Athletic director Lynn Swann speaks about corruption ring

Photo from USC News

Athletic Director Lynn Swann addressed the arrest of USC men’s basketball associate head coach Tony Bland and the future of USC during a talk at the Annenberg School for Communication and Journalism Wednesday night.

Bland was arrested as part of a corruption ring along with three other NCAA assistant basketball coaches, according to federal papers that were released to the public on Tuesday. The ring allegedly used bribes to connect top college basketball athletes with financial advisers.

Swann made clear that there was not much information he could share regarding the corruption ring, as the investigation was still ongoing. He explained that USC Athletics was working closely with the USC Office of Compliance, and that the University would cooperate in full with the investigation.

“The fact that this is a federal investigation and not instigated by the NCAA is part of the reason it’s receiving so much attention,” Swann said. “Just because there was a press conference doesn’t mean that the investigation is over.”

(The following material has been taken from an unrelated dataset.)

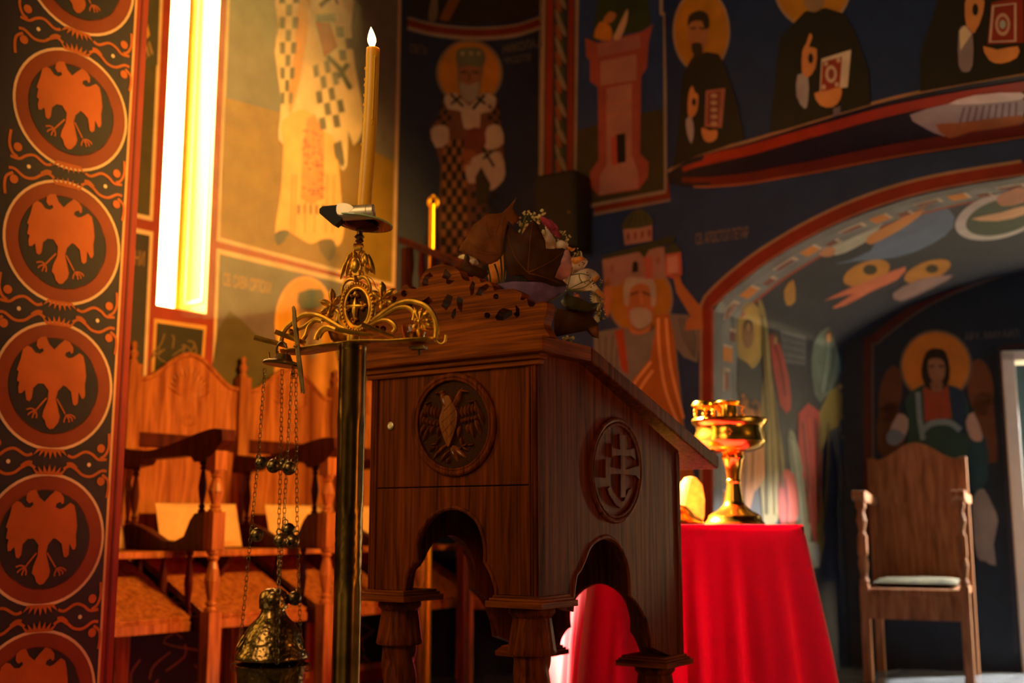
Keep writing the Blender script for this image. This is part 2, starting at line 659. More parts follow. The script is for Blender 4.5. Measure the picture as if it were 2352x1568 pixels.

He said that USC is launching an internal investigation in addition to those being conducted by the federal government and the NCAA.

“USC is extremely disappointed in having an assistant coach involved with the scandal,” Swann said.

Swann emphasized the need to be proactive and take steps to ensure that students and faculty have a plan to help them make good decisions.

“Where there’s smoke, there’s fire and I will act when I smell smoke,” Swann said. “I’m not interested in waiting until there’s a fire. Had we had any indication that something was wrong in any of our departments, we would have taken action sooner.”

Swann also commented on political topics, such as the recent controversy over whether it’s disrespectful for athletes to protest social justice issues by taking a knee during the national anthem.

“The national anthem only takes so long, you kneel, so what happens after that?” Swann said. “You don’t need to make a hollow gesture to draw attention to something by disrespecting something else.”

Instead, Swann advocated that a true difference can only be made off of the field.

Swann also said he did not believe student athletes should be compensated by their respective colleges — another controversial topic that has come up in recent years.

“They are compensated in the form of a scholarship,” Swann said. “Plus, only one percent of athletes actually have a shot at making it.”